Oleh: Azyumardi Azra*
Sebaliknya, dalam tradisi Islam Indonesia, makam dapat dipandang sebagai representasi religio-ideologi Islam Wasathiyyah yang inklusif, akomodatif, dan damai, seperti diperkenalkan para penyiar Islam sejak abad ke-12.
Historiografi Islam Nusantara tentang masa awal penyebaran Islam kaya dengan riwayat para penyiar Islam seperti itu, yang dalam konteks Pulau Jawa diwakili Walisongo.
Masyarakat Muslim Wasatihyyah Indonesia sangat menghormati para penyiar Islam. Ini tercermin dari penghormatan pada makam-makam penyiar Islam yang di Jawa disebut sebagai wali atau syekh, datuk (dato), dan tuan guru di tempat-tempat lain.
Makam-makam ini plus figur-figur Muslim terkemuka lain pada masa belakangan menjadi objek dan pusat ziarah (bahasa Arab, ziyarah) yang terus bertahan di tengah berbagai gelombang pembaruan dan pemurnian Islam sejak abad ke-17.
Makam-makam penyiar Islam dan figur Muslim terkemuka lain tidak hanya memiliki signifikansi keagamaan, tetapi juga nilai sosial-ekonomi bagi para pengelola dan masyarakat lingkungannya.

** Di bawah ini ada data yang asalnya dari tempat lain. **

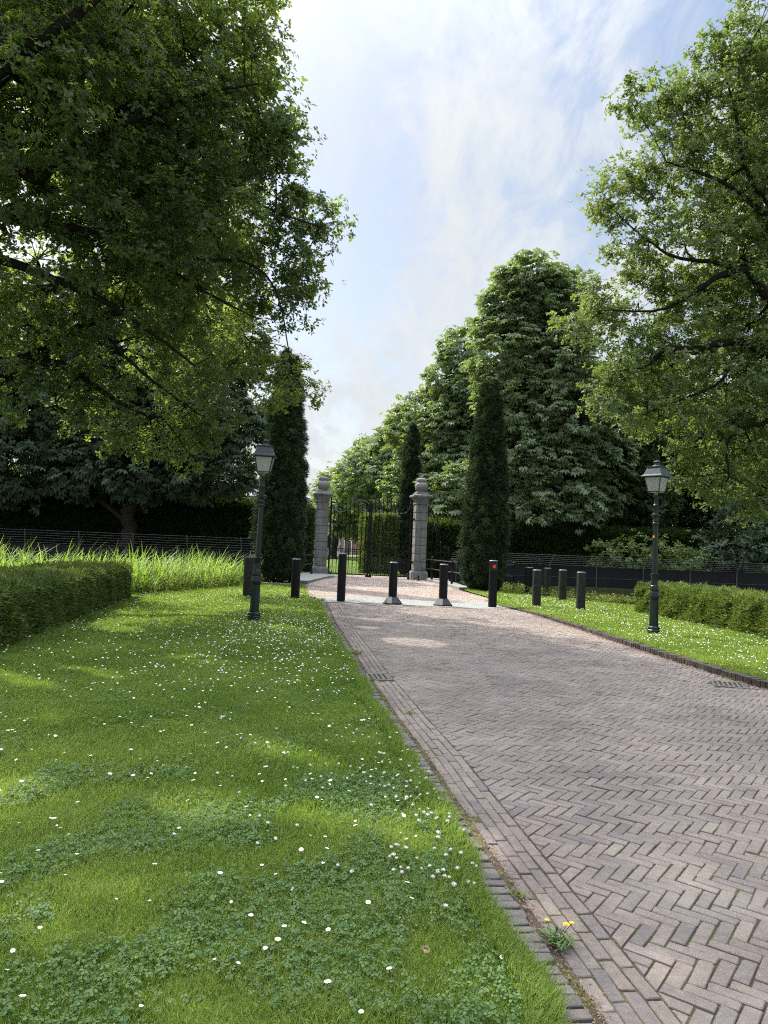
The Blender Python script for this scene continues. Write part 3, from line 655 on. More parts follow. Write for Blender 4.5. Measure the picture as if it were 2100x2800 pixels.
# -------------------------------------------------------------- gate pillars
M['railpaint_highlight'] = noisy('rail_paint_highlight', (.02,.022,.024), (.05,.052,.055), 9, .35, .5, .05, .002)  # paint of the rails; on the gate scrolls it stands for highlights
def pillar(label, x, y, z, s=1.0):
    t = thing('gate_pillar', label, 'gate pillar', (x, y, z), math.radians(12), 'stone pillars of the gate')
    q = PI/4
    MB().lathe([(.42*R2, -.05), (.42*R2, .36), (.405*R2, .38), (.40*R2, .42), (.345*R2, .46), (.34*R2, .50)], 4, a0=q).build('plinth', M['stone'], t)
    b = MB(); hh = 3.55/8
    for i in range(8):
        z0_ = .50+i*hh
        b.lathe([(.285*R2, z0_), (.285*R2, z0_+.022), (.315*R2, z0_+.036), (.315*R2, z0_+hh-.012), (.285*R2, z0_+hh)], 4, a0=q)
    b.build('shaft', M['stone'], t)
    MB().lathe([(.315*R2, 4.05), (.35*R2, 4.07), (.35*R2, 4.12), (.325*R2, 4.14), (.335*R2, 4.22), (.375*R2, 4.34), (.45*R2, 4.42), (.50*R2, 4.45), (.52*R2, 4.47), (.52*R2, 4.53), (.50*R2, 4.56), (.37*R2, 4.60), (.36*R2, 4.66), (.30*R2, 4.68), (.29*R2, 4.76)], 4, a0=q).build('capital', M['stone'], t)
    pr = spline([(.20, 4.76), (.25, 4.80), (.33, 4.92), (.355, 5.05), (.33, 5.17), (.26, 5.25), (.23, 5.275), (.25, 5.29), (.27, 5.34), (.275, 5.40), (.24, 5.46), (.14, 5.50), (.05, 5.515), (.035, 5.54), (.06, 5.57), (.055, 5.60), (.012, 5.63)], 3)
    n = 48; V = []
    for r, z_ in pr:
        for i in range(n):
            a = 2*PI*i/n
            rr = r*(1+.035*np.sign(math.sin(a*4))*abs(math.sin(a*4))**.6*(1 if z_ < 5.45 else 0)+.02*math.sin(a*12+z_*20)*(z_ < 5.2))
            V.append((rr*math.cos(a), rr*math.sin(a), z_))
    k = len(pr); F = [(j*n+i, j*n+(i+1) % n, (j+1)*n+(i+1) % n, (j+1)*n+i) for j in range(k-1) for i in range(n)]+[tuple((k-1)*n+i for i in range(n))]
    MB().add(V, F).build('vase_finial', M['stone_vase'], t, True, 70)
    return t
pillar('grey stone gate pillar with vase finial left of the iron gate', -3.45, 39.95, 0)
pillar('grey stone gate pillar with vase finial right of the iron gate', 1.98, 38.65, 0)

# ------------------------------------------------------------- iron gate leaves
def spear(b, x, z, y=0, s=1.0):
    b.lathe([(.012*s, z-.01), (.028*s, z+.0), (.012*s, z+.02), (.024*s, z+.06), (.002, z+.16*s)], 6, c=(x, y, 0))
def gate_leaf(label, hx, hy, cx, cy, flip):
    L = math.hypot(cx-hx, cy-hy); ang = math.atan2(cy-hy, cx-hx)
    t = thing('gate_leaf', label, 'gate', (hx, hy, 0), ang, 'leaves of the iron gate')
    b = MB()
    b.box((.03, 0, 2.05), (.075, .075, 4.0)); b.lathe([(.05, 4.05), (.06, 4.1), (.03, 4.16), (.045, 4.22), (.004, 4.38)], 8, c=(.03, 0, 0))
    b.box((L-.035, 0, 2.05), (.07, .07, 4.05))
    for z_, h_ in ((.13, .06), (1.5, .05)): b.box((L/2, 0, z_), (L-.14, .045, h_))
    b.box((.03, 0, .045), (.12, .12, .09)); b.box((L-.06, 0, .05), (.16, .12, .10))
    b.build('gate_frame', M['iron'], t)
    hs = [3.84, 3.74, 3.74, 3.86, 4.1, 4.3, 4.4, 4.36, 4.28]
    b = MB()
    for i, h_ in enumerate(hs):
        x = L*(i+1)/10
        b.tube([(x, 0, .155), (x, 0, 1.48)], .023, 6); b.tube([(x, 0, 1.52), (x, 0, h_)], .023, 6); spear(b, x, h_, s=1.1)
    for i in range(10):
        x = L*(i+.5)/10
        b.tube([(x, 0, .155), (x, 0, .42)], .013, 5); spear(b, x, .42)
        b.tube([(x, 0, 1.3), (x, 0, 1.478)], .010, 5); b.tube([(x, 0, 1.522), (x, 0, 1.72)], .012, 5); spear(b, x, 1.72, s=.9)
    b.build('gate_bars', M['iron'], t)
    b = MB()
    cv = [(.03, 4.0), (.06, 3.82), (.10, 3.66), (.18, 3.56), (.30, 3.55), (.40, 3.64), (.48, 3.80), (.56, 4.00), (.63, 4.15), (.71, 4.22), (.80, 4.2), (.90, 4.13), (.965, 4.0)]
    b.tube(spline([(u*L, -.03, w) for u, w in cv], 5), .028, 6)
    a = np.linspace(.3, -11.2, 60); rr = np.linspace(.30, .07, 60)
    b.tube(np.stack([L*.82+rr*np.cos(a), np.full(60, -.03), 3.82+rr*np.sin(a)], 1), .022, 6)
    b.build('scrollwork', M['railpaint_highlight'], t, True)  # lighter tone puts the silver highlights of the scrolls into the colour
    MB().box((L-.15, -.02, 1.85), (.26, .10, .20)).box((L-.15, -.02, 1.62), (.10, .08, .12)).build('lock_case', M['black'], t)
    for hz_ in (3.25, .9): MB().box((-.12, 0, hz_), (.26, .05, .09)).build('hinge', M['iron'], t)
    m = MB()
    for x in np.arange(.07, L-.06, .055): m.tube([(x, .025, .04), (x, .025, 1.1)], .0028, 3, cap=False)
    for z_ in np.arange(.05, 1.1, .055): m.tube([(.05, .027, z_), (L-.05, .027, z_)], .0028, 3, cap=False)
    m.build('wire_mesh', M['iron'], t)
    return t
gate_leaf('left leaf of the black wrought iron gate with scrolled top', -2.98, 39.72, -.74, 39.12, False)
gate_leaf('right leaf of the black wrought iron gate with scrolled top', 1.48, 38.55, -.70, 39.11, True)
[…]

Ziarah keagamaan di Indonesia dan di kawasan Dunia Muslim lain merupakan salah satu bentuk pariwisata yang kini menjadi sumber ekonomi lukratif.
Lihat, misalnya, perjalanan umrah ke Makkah (dan juga Madinah) yang dikombinasikan dengan ziarah ke tempat historis Islam, sejak dari Mesir, Yordania, Turki, sampai Andalusia (Spanyol), yang melibatkan dana tidak sedikit.
Karena potensi sosio-ekonomi itu, pengelolaan situs-situs makam juga seharusnya kian “professional”.